3.    Economic of scale

Mutual funds buy and sell large amount of securities at a time. The transaction costs are reduced. The retail brokerage costs are comparatively higher, but brokerage costs at mutual funds are low. As a result, investors gain on account lower transaction costs.



4.    Liquidity

Mutual funds enable the investors to liquidate their holdings as and when required. Investors can surrender the units to mutual fund and obtain cash. Investors can also trade the units in mutual funds on the stock markets, and obtain liquid cash whenever required.



5.    Mobilizes savings

Mutual funds play an important role in mobilizing saving of millions of investors across the country. The mobilized saving are utilised for profitable investment. Profitable investments generate higher returns, and investors are benefited from the investments managed by mutual funds (AMC of mutual fund).



6.    Convenience and flexibility

Investors can easily invest in mutual funds. There are least formality to invest the mutual funds. Also mutual funds permit flexibility. If a investor is not satisfied with one mutual fund, he can switch over to another mutual fund or liquidate the investment.



7.    Tax benefits

Investors in mutual funds enjoy tax exemption is allowed on income received on units of mutual funds. The investors do not have to pay dividend tax. The tax on dividend is directly paid by mutual funds. Dividend received by investors is tax free.



8.    Transparency in investment

There is greater transparency in investment by mutual funds.  The investors in mutual funds can know where their funds are invested.

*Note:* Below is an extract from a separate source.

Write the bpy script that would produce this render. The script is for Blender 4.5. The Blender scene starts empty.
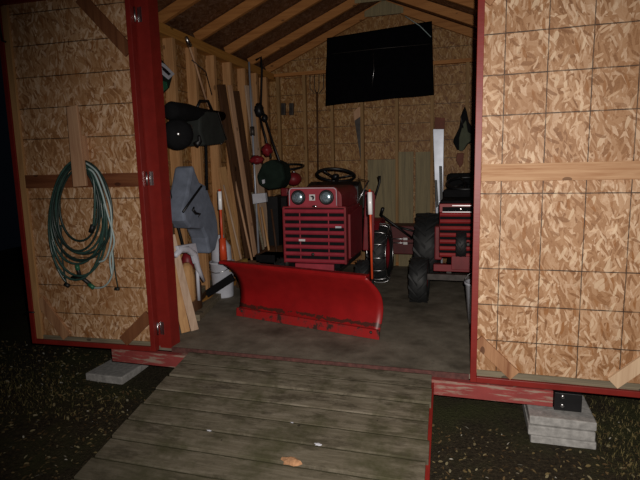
import bpy, bmesh, math, random
from mathutils import Vector, Matrix, Euler
random.seed(7)
S = bpy.context.scene
COL = S.collection
PI = math.pi

# ------------------------------------------------------------------ camera
CAMP = Vector((-.017, -2.86, 1.1985)); F = 500.0
yaw, pitch, roll = .2919, .145, -.0238
fw = Vector((-math.sin(yaw)*math.cos(pitch), math.cos(yaw)*math.cos(pitch), -math.sin(pitch)))
r0 = Vector((math.cos(yaw), math.sin(yaw), 0)); u0 = r0.cross(fw)
rt = r0*math.cos(roll) + u0*math.sin(roll); up = rt.cross(fw)
cd = bpy.data.cameras.new('camera'); cam = bpy.data.objects.new('camera', cd); COL.objects.link(cam)
cd.sensor_width = 36; cd.lens = F*36/640; cd.clip_start = .05; cd.clip_end = 200
cam.matrix_world = Matrix(((rt.x, up.x, -fw.x, CAMP.x), (rt.y, up.y, -fw.y, CAMP.y), (rt.z, up.z, -fw.z, CAMP.z), (0, 0, 0, 1)))
S.camera = cam

def at(px, py, ax, v):
    """world point on the plane ax = v that a measured photo point lies on"""
    d = fw + rt*((px-320)/F) - up*((py-240)/F)
    i = 'xyz'.index(ax)
    return CAMP + d*((v-CAMP[i])/d[i])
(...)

If the investors are not satisfied with the investment strategy of the mutual fund, the investor can switch over to another fund or liquid their investment.



9.    Stability to stock market

Mutual funds invest in huge amounts in the securities. They can easily absorb certain losses in the stock market. The mutual funds continue to invest in stock markets at regular intervals.  Stock markets get stability.



10. Ancillary services

Several mutual funds provide ancillary services to investors.
·       Saving schemes for regular monthly investment in units.
·       Life insurance schemens
·       Automatic reinvestment of dividend



Limitation of mutual fund


1.    Risk factor

Investment in mutual funds is subject to risks. Mutual funds invest insecurities as equity, debt securities, government securities, etc. The return on investment depends upon the performance of the securities in which funds are invested. Some of the securities, equity investment are subject to stock market volatility. There is risk factor for investments in mutual funds as compared to investment in fixed deposits. In fixed deposit the returns are assured, in mutual funds no one can give assurance of returns.



2.    Mutual fund charges

The management of mutual funds charge fee for the operation of mutual funds. The charges may vary from 1to 2%, for instance, if the investment is Rs 1,00,000 charges will reduce the earnings of the investors. This is not a right criticism because, even in the case of  fixed deposit, banks pay salaries to staff from the difference between the interest they earn and the interest they pay to the depositors.


3.    Lack of professionalism

In some mutual fund organisations, there is lack of professionalism on the part of mutual fund management. The management may not use their good judgement to invest in various securities. At times, there may be under hand deals between the fund managers and the issuers of securities. The fund managers may invest in those securities which are not worth to invest. As a result, the investors may lose their earnings.


4.    Lack of portfolio customization

Some broking firms offer portfolio management schemes (PMS) to large investors. On the other hand, a unit holder in a mutual fund is one among the thousands of investors. Once a investor has invested in the mutual fund scheme, investment management is left to the fund manager. The investment in mutual funds lacks customisation as per investor needs.



5.    Choice overload

There are thousands of mutual fund schemes operated by various mutual funds. Each mutual fund may offer multiple schemes to the investors. This may create confusion in the minds of the investors to select the right scheme that suits their requirements. This problem can be solved with the help of right advice given by agents or brokers that sell mutual fund schemes.


6.    No control over costs

The money of all investors is pooled together in a scheme. Cost incurred for managing the scheme are shared by all the investors in portfolio to their holding of units in the scheme. An individual investor has no control over the cost in a scheme.

SEBI has imposed certain limits on the expenses that can be charged to any scheme. These limits, vary with the size of assets and the nature of the scheme is published by the mutual fund company.



7.    Problem of strict rules for investments

Some mutual funds are too big to find enough good investments. If a mutual fund has Rs 5000 crore to invest and is only able to invest an average of Rs. 50 crore in each, then it needs to find at least 100 companies to invest in as a result the mutual fund manager may be forced to invest in certain company of lower performance.


8.    Problem of diversified investment

Mutual funds invest in diversified portfolio to spread risks and returns. At times, there may be over diversification of investment, which may lead to lower returns to the investors, and at times may lead to higher risks.